President Bush suggested the document was leaked for “political purposes” weeks before the midterm elections. He later made public four pages of the estimate’s key findings.

‘Merits a review’
In a letter to Hoekstra dated Sept. 29, Rep. Ray LaHood, R-Ill., a committee member, said the Democratic staffer requested the document from National Intelligence Director John Negroponte three days before a Sept. 23 story by the Times on its conclusions.

“I have no credible information to say any classified information was leaked from the committee’s minority staff, but the implications of such would be dramatic,” LaHood said in the letter, a copy of which was obtained by The Associated Press. “This may, in fact, be only coincidence, and simply ’look bad.’ But coincidence, in this town, is rare.”

Ware, Hoekstra’s spokesman, said: “Chairman Hoekstra considers security highly important, and the coincidence certainly merits a review.”

The Intelligence Committee’s top Democrat, Jane Harman of California, wrote to Hoekstra that she was “appalled” by his action, which was “without basis.”

“I demand that you immediately reinstate the staffer’s access to classified information,” she said.

A conference call to the committee’s nine Democrats on Wednesday to inform them of the aide’s suspension prompted outrage, said two congressional officials, who spoke on condition of anonymity because they were not authorized to speak publicly about internal committee business.

Sour relations
The officials said that the National Intelligence Estimate was marked “secret,” rather than “top secret” or another more restrictive classification. As a result, thousands of people would have had access to it, including the intelligence, armed services and international relations committees of the House.
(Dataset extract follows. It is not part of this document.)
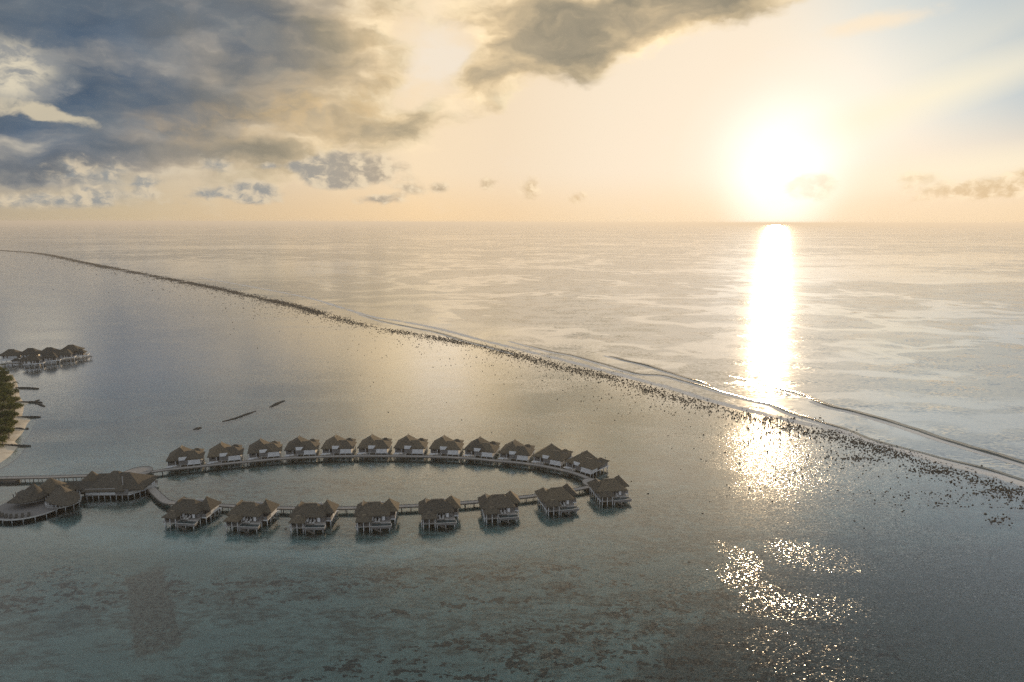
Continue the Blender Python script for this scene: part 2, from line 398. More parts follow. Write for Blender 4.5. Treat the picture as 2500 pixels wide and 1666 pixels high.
def leaf_mat(name, c0, c1, c2):
    m, g = new_mat(name); co = obj_coord(g)
    info = g.n.new('ShaderNodeObjectInfo').outputs['Random']
    n = g.noise(co, 0.9, 3, 0.6)
    col = g.ramp(g.add(g.mul(n, 0.8), g.mul(info, 0.2)), [(0.3, c0), (0.5, c1), (0.72, c2)])
    d = g.n.new('ShaderNodeBsdfDiffuse'); t = g.n.new('ShaderNodeBsdfTranslucent'); g.put(d.inputs[0], col); g.put(t.inputs[0], col)
    mx = g.n.new('ShaderNodeMixShader'); mx.inputs[0].default_value = 0.35
    g.l.new(d.outputs[0], mx.inputs[1]); g.l.new(t.outputs[0], mx.inputs[2]); g.l.new(mx.outputs[0], g.out.inputs[0]); return m
M['leaf'] = leaf_mat('broad_leaves', (0.038,0.052,0.017), (0.085,0.098,0.028), (0.20,0.18,0.055))
M['palm'] = leaf_mat('palm_leaves', (0.035,0.048,0.016), (0.07,0.085,0.028), (0.14,0.13,0.045))

# ------------------------------------------------------------------ sea: ocean, lagoon, seabed
REEF_PX = [(0,575),(100,583),(200,603),(300,622),(400,641),(500,660),(600,682),(700,704),(800,733),(900,755),(1000,771),(1100,790),(1200,812),
           (1300,838),(1400,858),(1500,888),(1600,917),(1700,942),(1800,965),(1900,990),(2000,1012),(2100,1040),(2200,1075),(2353,1120)]
reef = [at(x*D2S, y*D2S) for x, y in REEF_PX]
reef = [reef[0]+(reef[0]-reef[2])*k for k in (9, 4, 1.6, 0.6)]+reef+[reef[-1]+(reef[-1]-reef[-4])*k for k in (0.5, 1.2, 2.5, 8)]
reef_s = catmull(reef, 6)
CALM = (-0.86, 0.51)      # direction of wind streaks on the open sea (along the reef)
def water_common(g, slope, rough, extra):
    """surface normal: random wave facets from noise; returns normal socket"""
def seaside_normal(g, co, waves):
    "sum of vector noises (scale, amplitude socket/float, stretch x, stretch y, rotation)"
    acc = None
    for sc, amp, sx_, sy_, ro, det in waves:
        n = g.noise(g.mapping(co, rot=ro, scale=(sx_, sy_, 1)), sc, det, 0.55, col=True)
        v = g.vm('SCALE', g.vm('SUBTRACT', n, (0.5,0.5,0.5)), scale=amp)
        acc = v if acc is None else g.vm('ADD', acc, v)
    v = g.vm('MULTIPLY', acc, (1,1,0))
    return g.vm('NORMALIZE', g.vm('ADD', v, (0,0,1)))
def lagoon_mat():
    m, g = new_mat('lagoon_water'); co = world_coord(g)
    # ruffled and sheltered areas (cat's paws)
    wco = g.vm('ADD', co, g.vm('SCALE', g.vm('SUBTRACT', g.noise(co, 0.06, 3, 0.6, col=True), (0.5,0.5,0.5)), scale=22.0))
    big = g.noise(g.mapping(co, rot=R(28), scale=(1,2.4,1)), 0.012, 4, 0.55, 0.6)
    def zone(px, py, rx, ry, ro=0.0):
        p = at(px*D2S, py*D2S); return g.step(g.blob(wco, p.x, p.y, rx, ry, R(ro)), 0.0, 0.55)
    def soft_zone(px, py, rx, ry, ro=0.0):
        p = at(px*D2S, py*D2S); return g.step(g.blob(wco, p.x, p.y, rx, ry, R(ro)), 0.0, 1.0)
    paw = g.add(zone(1860,1275,20,14,-25), zone(1690,1285,7,16,15), zone(1735,1350,8,16,30), zone(1840,1400,26,8,-5), g.mul(zone(1830,1500,22,12,-10), 0.7), g.mul(zone(1840,1555,26,8,0), 0.5), g.mul(zone(1790,1430,50,40,0), 0.4), soft_zone(1830,1060,62,100,0), g.mul(zone(2250,1450,70,60,20), 0.3), g.mul(zone(1500,1280,80,26,10), 0.25))
    glint = g.step(g.noise(g.mapping(co, rot=R(-25), scale=(0.8,1.6,1)), 1.0, 4, 0.65), 0.46, 0.62)
    ruf = g.sat(g.add(g.mul(g.step(big, 0.42, 0.66), 0.12), g.mul(g.mul(paw, glint), 0.50)))
    fine = g.add(0.13, g.mul(ruf, 1.55)); amp = g.add(0.035, g.mul(ruf, 0.12))
    nor = seaside_normal(g, co, [(0.40, amp, 1, 2.2, R(-20), 2), (2.6, fine, 0.8, 1.9, R(-32), 2)])
    fr = g.n.new('ShaderNodeFresnel'); fr.inputs['IOR'].default_value = 1.36; g.put(fr.inputs['Normal'], nor); fac = g.step(fr.outputs[0], 0.04, 0.33, 0.04, 0.90, smooth=False)
    gl = g.n.new('ShaderNodeBsdfGlossy'); gl.inputs['Color'].default_value = (1,1,1,1); g.put(gl.inputs['Roughness'], g.add(0.12, g.mul(ruf, 0.13)))
    g.put(gl.inputs['Normal'], nor)
    tr = g.n.new('ShaderNodeBsdfTransparent'); tr.inputs[0].default_value = (0.84,0.96,0.95,1)
    mx = g.n.new('ShaderNodeMixShader'); g.put(mx.inputs[0], fac); g.l.new(tr.outputs[0], mx.inputs[1]); g.l.new(gl.outputs[0], mx.inputs[2])
    g.l.new(mx.outputs[0], g.out.inputs[0]); return m
def ocean_mat():
    m, g = new_mat('ocean_water'); co = world_coord(g)
    w = g.vm('ADD', co, g.vm('SCALE', g.vm('SUBTRACT', g.noise(co, 0.003, 4, 0.55, col=True), (0.5,0.5,0.5)), scale=520.0))
    s1 = g.noise(g.mapping(w, rot=R(40), scale=(0.75,1.15,1)), 0.0036, 5, 0.58)
    s2 = g.noise(g.mapping(w, rot=R(40), scale=(0.6,1.2,1)), 0.0016, 5, 0.6)
    # slicks: thin sinuous bands where oil and current damp the ripples
    sl = g.step(g.m('ABSOLUTE', g.sub(s1, 0.52)), 0.040, 0.006)
    sl2 = g.step(s2, 0.50, 0.60)
    calm = g.sat(g.add(g.mul(sl, 0.9), g.mul(sl2, 0.8)))
    amp = g.sub(0.30, g.mul(calm, 0.27))
    amp = g.mul(amp, g.add(0.35, g.mul(g.step(g.noise(co, 0.035, 4, 0.65), 0.4, 0.66), 1.7)))
    nor = seaside_normal(g, co, [(0.05, g.mul(amp, 0.40), 0.4, 1.5, R(35), 3), (0.6, amp, 0.7, 1.6, R(28), 2)])
    fr = g.n.new('ShaderNodeFresnel'); fr.inputs['IOR'].default_value = 1.5; g.put(fr.inputs['Normal'], nor); fac = g.mul(g.m('POWER', fr.outputs[0], 0.30), g.add(0.76, g.mul(calm, 0.24)))
    gl = g.n.new('ShaderNodeBsdfGlossy'); gl.inputs['Color'].default_value = (1,1,1,1); gl.inputs['Roughness'].default_value = 0.11
    g.put(gl.inputs['Normal'], nor)
    df = g.n.new('ShaderNodeBsdfDiffuse'); df.inputs[0].default_value = (0.16,0.18,0.17,1)
    mx = g.n.new('ShaderNodeMixShader'); g.put(mx.inputs[0], fac); g.l.new(df.outputs[0], mx.inputs[1]); g.l.new(gl.outputs[0], mx.inputs[2])
    g.l.new(mx.outputs[0], g.out.inputs[0]); return m
M['lagoon'] = lagoon_mat(); M['ocean'] = ocean_mat()
def strip_sheet(name, mat, edge, ys, z=0.0):
    mb = MB(); k = len(ys)+1
    for p in edge:
        mb.v.append((p.x, p.y, z))
        for y in ys: mb.v.append((p.x, y, z))
    for i in range(len(edge)-1):
        for j in range(k-1):
            q = (i*k+j, (i+1)*k+j, (i+1)*k+j+1, i*k+j+1)
            mb.f.append(q if ys[0] > 0 else q[::-1])
    return mb.build(name, mat)
far_l = Vector((-70000, reef_s[0].y*1.0, 0)); far_r = Vector((70000, reef_s[-1].y, 0))
edge = [far_l]+reef_s+[far_r]
o = strip_sheet('ocean', M['ocean'], edge, [20000.0, 80000.0]); tag(o, kind='structure')
o = strip_sheet('lagoon_water', M['lagoon'], edge, [-9000.0]); tag(o, kind='structure')

def wv2(g, co): return g.vm('ADD', co, g.vm('SCALE', g.vm('SUBTRACT', g.noise(co, 0.03, 4, 0.6, col=True), (0.5,0.5,0.5)), scale=40.0))
def seabed_mat():
    m, g = new_mat('seabed_sand'); co = world_coord(g)
    c2 = g.mapping(co, rot=R(-14), scale=(0.42,1.0,1))
    wv = g.vm('ADD', c2, g.vm('SCALE', g.vm('SUBTRACT', g.noise(c2, 0.05, 3, 0.5, col=True), (0.5,0.5,0.5)), scale=9.0))
    broad = g.noise(wv, 0.028, 5, 0.6); med = g.noise(wv, 0.16, 6, 0.65); fine = g.noise(co, 0.9, 5, 0.7)
    sand = g.mix(g.step(broad, 0.35, 0.65), (0.195,0.25,0.238), (0.295,0.36,0.34))
    weed = g.noise(g.mapping(co, rot=R(-14), scale=(0.6,1.2,1)), 0.55, 6, 0.72)
    sea = g.step(g.add(g.mul(broad, 0.9), g.mul(med, 0.6), g.mul(weed, 0.55)), 0.90, 1.12)
    col = g.mix(g.mul(sea, g.add(0.45, g.mul(g.step(weed, 0.4, 0.6), 0.45))), sand, (0.085,0.092,0.080))
    # seabed colour mixed darker in broad areas on the right
    p = at(2350, 1480); q_ = at(1950, 1640); r_ = at(2300, 1640)
    dark_area = g.sat(g.add(g.blob(wv2(g, co), p.x, p.y, 95, 75, R(15)), g.blob(wv2(g, co), r_.x, r_.y, 70, 45, 0), g.mul(g.blob(wv2(g, co), q_.x, q_.y, 50, 30, 0), 0.6)))
    col = g.mix(g.mul(g.step(g.add(dark_area, g.mul(g.sub(med, 0.5), 0.6)), 0.05, 0.75), 0.85), col, (0.075,0.085,0.082))
    # scattered coral heads, thickest towards the bottom right
    near = g.sat(g.add(*[g.blob(co, p.x, p.y, rx, ry, R(ro)) for p, rx, ry, ro in (
        (at(1500,1600), 66, 20, 15), (at(1250,1640), 50, 9, 15), (at(1150,1400), 90, 7, 12), (at(1300,1440), 60, 7, 14), (at(1450,1500), 70, 8, 18), (at(1650,1480), 70, 14, 20), (at(650,1420), 70, 6, 14), (at(60,1410), 30, 10, 10), (at(130,1460), 40, 6, 10), (at(1900,1640), 60, 20, 20), (at(300,1420), 36, 8, 8), (at(900,1390), 60, 5, 12), (at(1050,1590), 60, 6, 14), (at(560,1190), 45, 14, 4), (at(480,1160), 26, 8, 4), (at(760,1180), 40, 8, 4), (at(1750,1560), 50, 16, 20))]))
    v = g.voro(g.vm('ADD', co, g.vm('SCALE', g.vm('SUBTRACT', g.noise(co, 1.1, 4, 0.6, col=True), (0.5,0.5,0.5)), scale=1.3)), 0.62)
    heads = g.step(g.add(g.mul(v, -0.75), g.mul(g.sub(g.noise(wv, 0.34, 6, 0.68), 0.5), 3.0), g.mul(g.step(near, 0.0, 0.7), 0.26)), 0.0, 0.08)
    heads = g.mul(heads, g.step(near, 0.02, 0.3))
    col = g.mix(g.mul(heads, 0.9), col, (0.022,0.025,0.023))
    # planted coral bed: the oblong at the lower left
    a, b = at(352, 1380), at(388, 1590)
    pc = g.mapping(co, ((a.x+b.x)/2, (a.y+b.y)/2, 0), math.atan2(b.y-a.y, b.x-a.x)-math.pi/2, (1,1,1), 'TEXTURE')
    px, py, pz = g.sep(g.vm('ADD', pc, g.vm('SCALE', g.vm('SUBTRACT', g.noise(co, 0.35, 4, 0.6, col=True), (0.5,0.5,0.5)), scale=3.5)))
    L = (b-a).length/2+1.0
    wav = g.mul(g.sub(g.noise(co, 0.16, 3, 0.6), 0.5), 4.0)
    bed = g.mul(g.step(g.m('ABSOLUTE', g.add(px, wav)), 5.4, 4.6), g.step(g.m('ABSOLUTE', g.add(py, wav)), L-0.5, L-5.0))
    bed = g.mul(bed, g.step(g.add(g.noise(co, 0.7, 4, 0.7), g.mul(g.step(py, L-12, -L), 0.2)), 0.36, 0.46))
    tex = g.step(g.voro(co, 1.0), 0.25, 0.6)
    col = g.mix(g.mul(bed, 0.92), col, g.mix(tex, (0.035,0.034,0.030), (0.15,0.145,0.125)))
    # pale sandy channel in front of the villas
    pale = g.sat(g.add(*[g.mul(g.blob(co, p.x, p.y, rx, ry, R(ro)), 1.3) for p, rx, ry, ro in (
        (at(640,1330), 75, 11, -4), (at(1100,1330), 60, 12, 8), (at(250,1130), 70, 40, 10), (at(240,1290), 60, 16, 0))]))
    col = g.mix(g.mul(g.mul(pale, g.step(med, 0.3, 0.6)), 0.8), col, (0.36,0.46,0.47))
    d = g.n.new('ShaderNodeBsdfDiffuse'); g.put(d.inputs[0], col); g.l.new(d.outputs[0], g.out.inputs[0]); return m
M['seabed'] = seabed_mat()
mb = MB(); mb.add([(-30000,-9000,-1.3),(30000,-9000,-1.3),(30000,30000,-1.3),(-30000,30000,-1.3)], [(0,1,2,3)])
o = mb.build('seabed', M['seabed']); tag(o, kind='structure')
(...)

The officials said the staff member acted appropriately in requesting the document on behalf of a committee member.

Relations between Democrats and Republicans on the House Intelligence Committee have soured in recent weeks.

On Tuesday, Harman unilaterally released the executive summary of an independent investigator’s review into the actions of a jailed former congressman, Rep. Randy “Duke” Cunningham, R-Calif. The report found that he abused his position on the committee to help ensure lucrative contracts went to associates, in exchange for bribes.

Hoekstra called Harman’s decision to release the document “disturbing and beyond the pale.”

Bush allies have been on a campaign to stop leaks to the news media, particularly targeting the New York Times.

In June, the House approved a Republican-drafted resolution condemning news organizations for revealing a covert government program to track terrorist financing, saying the disclosure had “placed the lives of Americans in danger.”

The resolution, which passed on a largely party-line vote, did not specifically name the news organizations, but it was aimed at the Times and other news media that reported earlier that month on a secret CIA-Treasury program to track millions of financial records in search of terrorists.

The New York Times did not respond to a telephone message seeking comment Thursday night.